"Ümitvar olunuz, şu istikbal inkılâbı içinde en yüksek gür sada İslâm'ın sadası olacaktır."

Piyasalar

Şehr-i Ramazan’a veda

Süleyman KÖSMENE
03 Haziran 2019, Pazartesi

KORUYUCU MELEĞİMİZ OLDUN  

Ey Rahmet Güneşi Şehr-i Ramazan!

Yirmi dokuz gündür dünyamıza misafir oldun. Yalan yanlış tükettiğimiz nefeslere şâhit oldun. Giden her anın kalbimizden birer parça gibi kopup gittiğini ve artık dönmeyeceğini bize defalarca ihtar ettin. Bizi defalarca uyardın.

Şimdi bu gün, Mü’minler için hüsn-ü şahadette bulunmak üzere Rabbin huzuruna gidiyorsun.

Ama biz, emânet-i kübrâya ehil bir kul olamadık değil mi? Biz, her an, her an uçurumun kenarında gidip geldik; her an kaybetmekle kazanmak arasında mekik dokuduk, değil mi?

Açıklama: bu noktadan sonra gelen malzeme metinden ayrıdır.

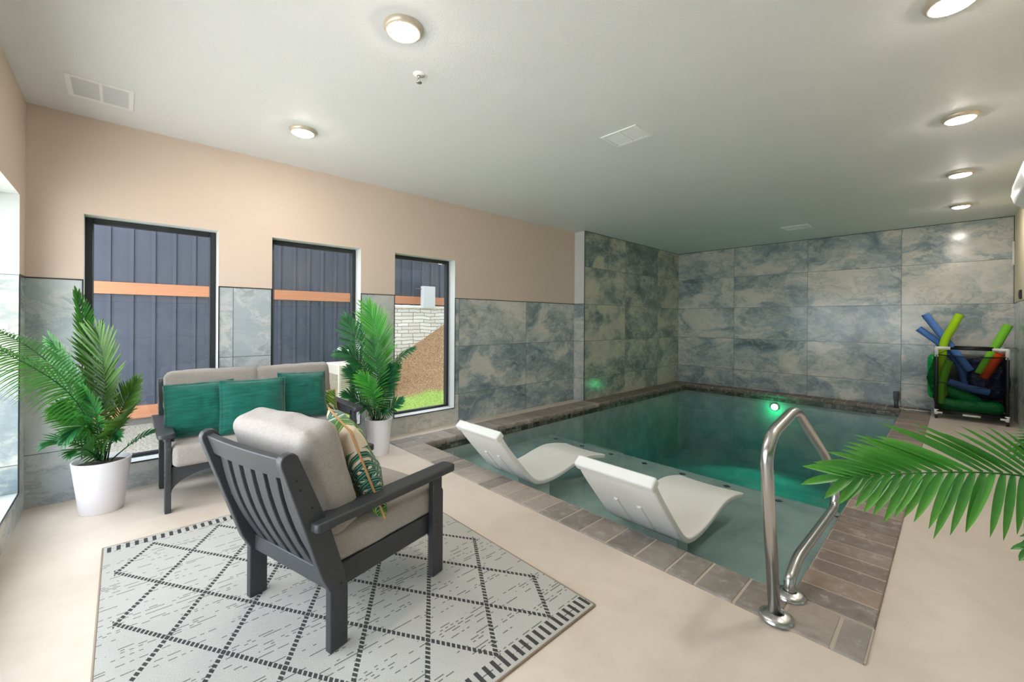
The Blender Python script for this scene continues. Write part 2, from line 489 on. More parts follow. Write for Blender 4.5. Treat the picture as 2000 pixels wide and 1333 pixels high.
bm = bmesh.new(); box(bm, XW - 0.3, XR + 5.0, YN - 0.24, YB + 4.0, ZC + 0.12, 9.5)
link('wall_sun_block', bm, M['siding'], kind='structure')  # unseen block added above the ceiling to keep sunlight off the side yard
bm = bmesh.new(); box(bm, XR + 0.12, XR + 5.0, YN - 0.24, YB + 4.0, -0.2, ZC + 0.12)
link('wall_side', bm, M['siding'], kind='structure')
WIN = [(-0.205, 0.602), (1.012, 1.852), (2.246, 3.070)]
WZ0, WZ1 = 0.20, 2.066
bm = wall_with_holes('w', 'x', XW, 0.19, YN, YJ, 0, ZC, [(a, b, WZ0, WZ1) for a, b in WIN], [(0, ZT, 1)], -1)
link('wall_left', bm, [M['tan'], M['mar_w'], M['white_wall']], kind='structure')
# alcove part, standing 0.21 proud of the window wall
bm = bmesh.new()
box(bm, XW - 0.19, XA, YJ, YB + 0.1, -0.1, ZC, 0)
for f in bm.faces:
    n = f.normal if f.normal.length else None
bm.normal_update()
for f in bm.faces:
    c = f.calc_center_median()
    f.material_index = 0 if c.x > XA - 1e-3 else 1
link('wall_alcove', bm, [M['mar_y'], M['white_wall']], kind='structure')
# the tiled lower part of the jog
bm = bmesh.new(); box(bm, XW, XA, YJ - 0.008, YJ, 0, ZT)
link('trim_1', bm, M['mar_n'], kind='structure')
bm = wall_with_holes('w', 'y', YB, 0.12, XA - 0.3, XR + 0.1, -0.1, ZC, [], [], 1)
link('wall_back', bm, M['mar_x'], kind='structure')
bm = wall_with_holes('w', 'x', XR, 0.12, YN - 0.2, YB, 0, ZC, [], [(0, ZT, 1)], 1)
link('wall_right', bm, [M['cream'], M['mar_r'], M['white_wall']], kind='structure')
NWX0, NWX1 = -4.105, -0.45  # right end unseen, opening widened to let in more daylight
bm = wall_with_holes('w', 'y', YN, 0.24, XW - 0.19, XR + 0.1, 0, ZC, [(NWX0, NWX1, 0.185, 2.098)], [(0, ZT, 1)], -1)
link('wall_near', bm, [M['tan'], M['mar_n'], M['white_wall']], kind='structure')

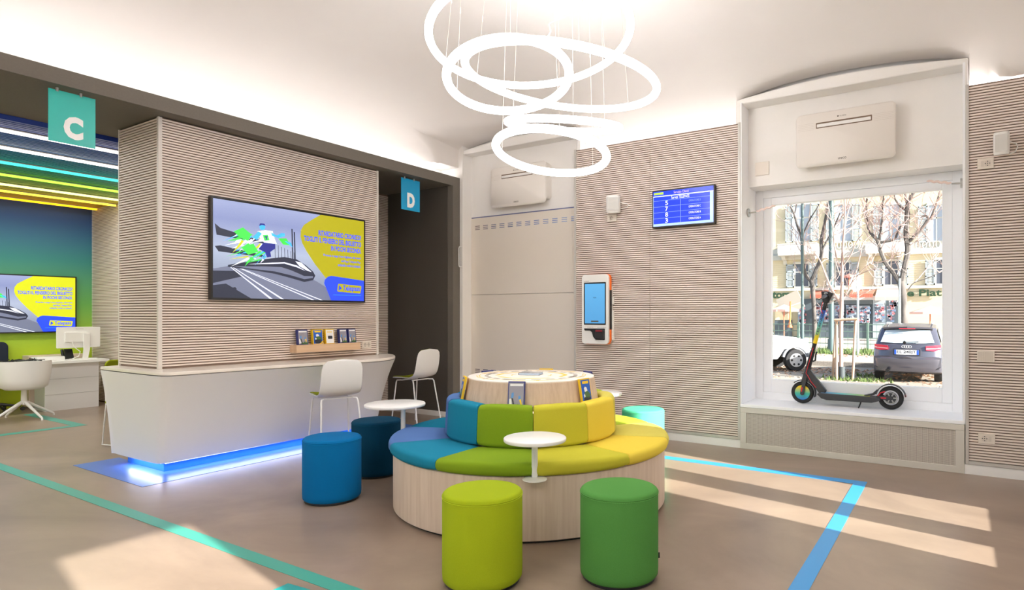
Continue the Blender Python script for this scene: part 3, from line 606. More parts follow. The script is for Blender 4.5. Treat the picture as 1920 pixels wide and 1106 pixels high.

Sen koruyucu meleğimiz oldun ve bizi korudun; hep hayra, vücuda, mağfirete, iyiye, yalnız Allah’a kul olmaya doğru çektin.

Senin gündüzündeki o nihayetsiz, hudutsuz rızâ-yı İlâhîyi istiyorduk biz. Gecendeki bin aydan daha hayırlı dakikalara tâliptik. Seninle Allah’a yaklaşmaktı niyetimiz. Seninle kulluğa uçmaktı kalbimizden geçen. Seninle rahmet deryasında yüzmekti gâyemiz. Seninle affa ve mağfirete ermekti arzumuz. Seninle Allah’ı, yalnız Allah’ı isteyecektik!

SEN OLMASAYDIN! 

Ama yazık ki, dünyanın o çelik halatlarından boynumuzu sen olmasaydın, kurtaramazdık! Sen olmasaydın şeytanın o demir pençe kıskacından iki yakamızı kurtaramazdık. Sen olmasaydın, nefsimizin o isyancı emirlerinden ruhumuzu çekip alamazdık!

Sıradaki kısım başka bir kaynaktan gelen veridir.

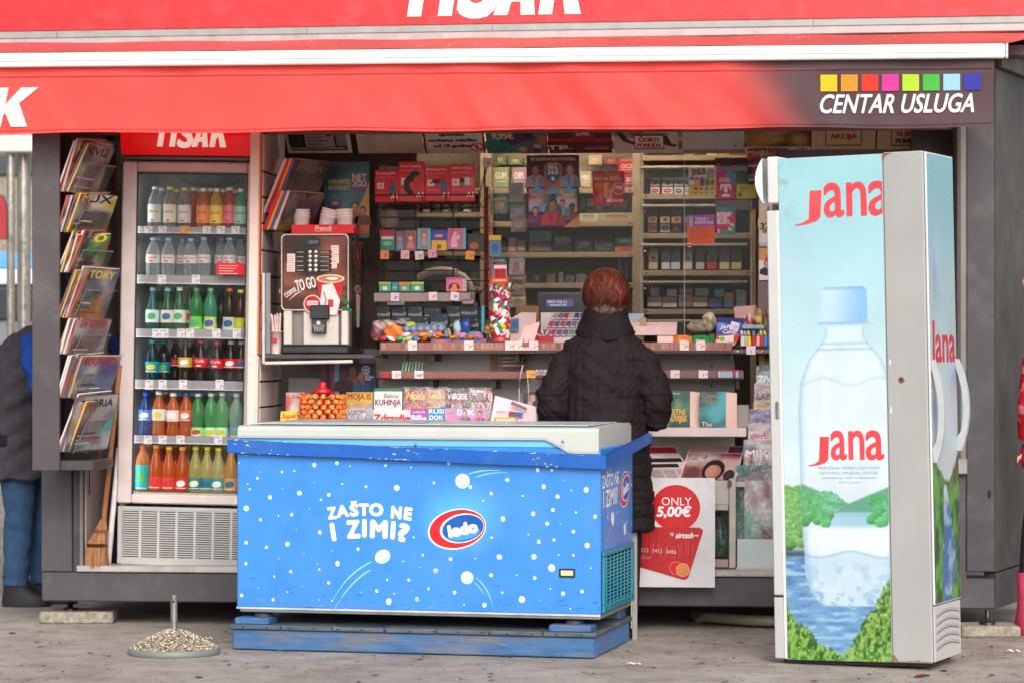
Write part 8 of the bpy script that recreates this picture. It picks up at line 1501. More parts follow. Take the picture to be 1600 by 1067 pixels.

Sen bize rahmet yüklü bulutlardan daha fazla rahmetle geldin! Bizi rahmet dolu avucuna aldın! Müşfik kucağında bir ay bizi besledin, bizi Kur’ân’ın müjdeleriyle müjdeledin! Bize ebedî saadetin kokusunu getirdin! Bizi Resûlullah’ın (asm) şefaat müjdesiyle coşturdun! Bize Cennetin pınarlarından hayat kaynağı sundun!

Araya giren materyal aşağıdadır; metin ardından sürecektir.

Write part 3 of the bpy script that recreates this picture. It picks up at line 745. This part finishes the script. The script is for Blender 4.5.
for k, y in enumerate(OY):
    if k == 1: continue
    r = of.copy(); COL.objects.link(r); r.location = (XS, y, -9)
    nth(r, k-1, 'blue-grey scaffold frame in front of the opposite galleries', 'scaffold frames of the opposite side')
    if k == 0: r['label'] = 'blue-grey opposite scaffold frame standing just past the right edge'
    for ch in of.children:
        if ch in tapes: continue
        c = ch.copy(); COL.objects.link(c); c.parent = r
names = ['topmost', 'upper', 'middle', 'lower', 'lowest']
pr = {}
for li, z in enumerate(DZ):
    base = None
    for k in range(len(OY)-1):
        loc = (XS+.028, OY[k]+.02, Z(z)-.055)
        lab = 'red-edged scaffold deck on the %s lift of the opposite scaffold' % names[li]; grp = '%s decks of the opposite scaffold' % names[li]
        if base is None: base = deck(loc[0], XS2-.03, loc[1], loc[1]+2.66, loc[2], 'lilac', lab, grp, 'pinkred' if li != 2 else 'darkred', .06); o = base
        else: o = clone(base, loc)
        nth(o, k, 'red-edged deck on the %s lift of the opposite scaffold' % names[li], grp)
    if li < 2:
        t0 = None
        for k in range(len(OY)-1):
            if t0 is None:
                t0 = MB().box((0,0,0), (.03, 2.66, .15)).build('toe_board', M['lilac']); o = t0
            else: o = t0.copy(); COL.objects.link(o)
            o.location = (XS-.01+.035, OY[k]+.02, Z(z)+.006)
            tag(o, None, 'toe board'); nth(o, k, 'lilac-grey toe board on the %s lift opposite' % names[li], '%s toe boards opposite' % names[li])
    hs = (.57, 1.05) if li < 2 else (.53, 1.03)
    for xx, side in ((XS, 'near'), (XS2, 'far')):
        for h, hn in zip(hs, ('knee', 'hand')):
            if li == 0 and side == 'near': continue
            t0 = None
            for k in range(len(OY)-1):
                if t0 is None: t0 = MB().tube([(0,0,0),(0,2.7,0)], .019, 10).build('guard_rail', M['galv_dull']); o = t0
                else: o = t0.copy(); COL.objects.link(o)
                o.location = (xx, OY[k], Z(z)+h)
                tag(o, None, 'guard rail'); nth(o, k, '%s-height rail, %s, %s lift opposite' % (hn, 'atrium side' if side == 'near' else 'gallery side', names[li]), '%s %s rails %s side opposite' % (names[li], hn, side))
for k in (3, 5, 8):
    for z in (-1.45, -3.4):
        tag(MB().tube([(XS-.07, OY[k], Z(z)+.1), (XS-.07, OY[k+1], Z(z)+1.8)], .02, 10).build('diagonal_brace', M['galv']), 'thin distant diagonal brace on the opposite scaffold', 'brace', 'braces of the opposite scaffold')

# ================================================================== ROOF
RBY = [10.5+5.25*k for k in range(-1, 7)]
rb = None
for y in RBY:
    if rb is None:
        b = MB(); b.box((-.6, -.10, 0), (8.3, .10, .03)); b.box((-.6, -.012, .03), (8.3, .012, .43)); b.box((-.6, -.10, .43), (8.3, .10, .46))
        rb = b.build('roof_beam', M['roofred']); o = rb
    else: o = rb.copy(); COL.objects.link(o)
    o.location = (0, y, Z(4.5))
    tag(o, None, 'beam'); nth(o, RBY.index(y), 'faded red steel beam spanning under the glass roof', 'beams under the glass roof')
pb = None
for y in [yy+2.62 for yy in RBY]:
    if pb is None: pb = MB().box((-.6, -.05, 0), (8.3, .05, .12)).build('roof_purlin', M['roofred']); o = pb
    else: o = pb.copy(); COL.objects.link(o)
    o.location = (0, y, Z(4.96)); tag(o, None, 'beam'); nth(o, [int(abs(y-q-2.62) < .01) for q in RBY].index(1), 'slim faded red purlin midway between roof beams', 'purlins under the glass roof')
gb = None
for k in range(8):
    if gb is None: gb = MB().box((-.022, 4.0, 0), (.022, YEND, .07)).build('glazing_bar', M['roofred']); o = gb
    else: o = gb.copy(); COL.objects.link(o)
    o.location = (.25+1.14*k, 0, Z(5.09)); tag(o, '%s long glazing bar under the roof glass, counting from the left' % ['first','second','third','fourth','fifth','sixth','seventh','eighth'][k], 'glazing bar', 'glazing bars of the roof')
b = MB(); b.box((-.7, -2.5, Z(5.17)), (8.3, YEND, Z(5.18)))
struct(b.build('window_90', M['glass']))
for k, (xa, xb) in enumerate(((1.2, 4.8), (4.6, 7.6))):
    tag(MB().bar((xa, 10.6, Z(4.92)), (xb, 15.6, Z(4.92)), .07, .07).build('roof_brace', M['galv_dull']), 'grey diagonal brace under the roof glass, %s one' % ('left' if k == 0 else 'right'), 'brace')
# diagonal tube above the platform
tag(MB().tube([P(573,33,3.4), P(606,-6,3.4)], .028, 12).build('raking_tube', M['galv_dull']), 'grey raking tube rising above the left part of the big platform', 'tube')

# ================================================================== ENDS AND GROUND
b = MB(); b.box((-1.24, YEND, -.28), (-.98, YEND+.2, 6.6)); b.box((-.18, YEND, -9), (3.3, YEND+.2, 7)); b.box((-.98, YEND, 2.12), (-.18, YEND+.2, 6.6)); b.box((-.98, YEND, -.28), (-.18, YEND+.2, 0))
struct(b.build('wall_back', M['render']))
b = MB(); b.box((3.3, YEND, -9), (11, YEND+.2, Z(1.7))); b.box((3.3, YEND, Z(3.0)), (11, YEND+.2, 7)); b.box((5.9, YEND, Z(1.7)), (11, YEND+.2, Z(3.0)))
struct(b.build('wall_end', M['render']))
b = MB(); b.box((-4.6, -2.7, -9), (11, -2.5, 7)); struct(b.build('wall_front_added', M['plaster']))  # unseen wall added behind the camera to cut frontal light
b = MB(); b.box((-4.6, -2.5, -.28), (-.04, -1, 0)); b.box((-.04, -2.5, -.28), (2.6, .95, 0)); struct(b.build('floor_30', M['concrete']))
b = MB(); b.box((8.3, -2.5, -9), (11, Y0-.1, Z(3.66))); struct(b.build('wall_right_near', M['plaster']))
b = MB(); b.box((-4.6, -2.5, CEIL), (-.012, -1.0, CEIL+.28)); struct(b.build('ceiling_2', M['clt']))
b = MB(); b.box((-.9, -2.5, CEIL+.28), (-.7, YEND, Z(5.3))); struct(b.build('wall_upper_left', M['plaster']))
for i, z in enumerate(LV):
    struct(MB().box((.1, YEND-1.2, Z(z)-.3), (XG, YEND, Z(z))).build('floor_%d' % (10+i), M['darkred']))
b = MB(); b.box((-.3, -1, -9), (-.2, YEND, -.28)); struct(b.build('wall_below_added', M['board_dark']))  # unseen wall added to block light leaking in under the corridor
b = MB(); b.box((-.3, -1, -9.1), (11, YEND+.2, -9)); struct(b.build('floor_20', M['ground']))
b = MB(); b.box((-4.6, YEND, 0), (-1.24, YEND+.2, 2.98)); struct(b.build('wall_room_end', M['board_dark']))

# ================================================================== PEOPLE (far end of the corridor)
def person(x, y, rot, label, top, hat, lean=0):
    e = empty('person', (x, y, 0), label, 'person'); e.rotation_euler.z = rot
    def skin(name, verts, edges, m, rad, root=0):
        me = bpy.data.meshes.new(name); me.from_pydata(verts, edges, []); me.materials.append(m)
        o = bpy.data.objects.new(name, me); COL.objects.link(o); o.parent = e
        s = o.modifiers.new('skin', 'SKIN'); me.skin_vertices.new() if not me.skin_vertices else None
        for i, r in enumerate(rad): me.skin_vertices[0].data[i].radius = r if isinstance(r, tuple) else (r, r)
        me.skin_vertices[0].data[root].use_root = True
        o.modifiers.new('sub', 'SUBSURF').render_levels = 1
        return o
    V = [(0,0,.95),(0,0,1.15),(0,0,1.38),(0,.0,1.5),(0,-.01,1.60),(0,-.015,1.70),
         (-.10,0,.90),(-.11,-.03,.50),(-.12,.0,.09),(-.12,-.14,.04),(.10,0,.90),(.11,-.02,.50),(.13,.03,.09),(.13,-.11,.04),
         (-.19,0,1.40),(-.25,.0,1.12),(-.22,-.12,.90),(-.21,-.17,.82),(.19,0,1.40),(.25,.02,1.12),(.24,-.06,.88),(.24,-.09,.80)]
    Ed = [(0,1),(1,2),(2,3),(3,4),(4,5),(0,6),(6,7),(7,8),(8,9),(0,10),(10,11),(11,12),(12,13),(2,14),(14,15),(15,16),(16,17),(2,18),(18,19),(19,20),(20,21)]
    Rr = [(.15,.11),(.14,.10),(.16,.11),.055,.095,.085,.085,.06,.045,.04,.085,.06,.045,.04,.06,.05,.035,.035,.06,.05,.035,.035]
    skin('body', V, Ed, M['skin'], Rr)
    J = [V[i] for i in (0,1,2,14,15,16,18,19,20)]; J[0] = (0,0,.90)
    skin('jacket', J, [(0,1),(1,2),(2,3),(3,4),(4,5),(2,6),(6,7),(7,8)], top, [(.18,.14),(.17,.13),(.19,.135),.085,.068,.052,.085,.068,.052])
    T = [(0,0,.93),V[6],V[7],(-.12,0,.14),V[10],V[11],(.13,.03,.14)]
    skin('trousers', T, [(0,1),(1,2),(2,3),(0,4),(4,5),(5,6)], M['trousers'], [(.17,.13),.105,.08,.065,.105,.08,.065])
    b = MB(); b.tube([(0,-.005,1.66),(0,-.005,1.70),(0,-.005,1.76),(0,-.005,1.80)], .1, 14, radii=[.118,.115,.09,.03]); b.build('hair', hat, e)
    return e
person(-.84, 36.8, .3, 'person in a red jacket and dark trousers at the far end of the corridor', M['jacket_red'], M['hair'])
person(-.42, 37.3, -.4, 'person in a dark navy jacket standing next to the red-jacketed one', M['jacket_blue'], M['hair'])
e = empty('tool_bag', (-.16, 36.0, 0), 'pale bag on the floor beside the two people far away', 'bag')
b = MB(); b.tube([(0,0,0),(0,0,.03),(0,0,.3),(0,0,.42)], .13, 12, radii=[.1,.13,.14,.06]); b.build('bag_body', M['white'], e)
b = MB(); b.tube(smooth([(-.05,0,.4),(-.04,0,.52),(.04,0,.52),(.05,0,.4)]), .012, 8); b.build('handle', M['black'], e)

Rahmet Pınarı! Bu gün son günün! Biz yine o kalın halatlarla, o demir pençelerle, o inatçı ve kaba emirlerle baş başa kalacağız! Sense yükünü yüklendin artık! Ayrılık saatin geldi gelecek! Aramızdan ayrılacaksın!

Seni anlayabildik diyemem! Sana lâyık amel edebildik diyemem! Varsa yoksa kalbimizin safi niyetini yazdın, kaydettin!

ELİMİZDEN GELSEYDİ  

Elimizden gelseydi bütün salih kulların ibadetlerinin bir katını Cenab-ı Hakk’a arz edecektik! Elimizden gelseydi kâinâtın zerreleri adedince Cenab-ı Hakk’a tesbih ve tazimde bulunacaktık! Elimizden gelseydi, bütün kimsesizlerin, yetimlerin, mazlûmların, masumların gönlünü alacaktık!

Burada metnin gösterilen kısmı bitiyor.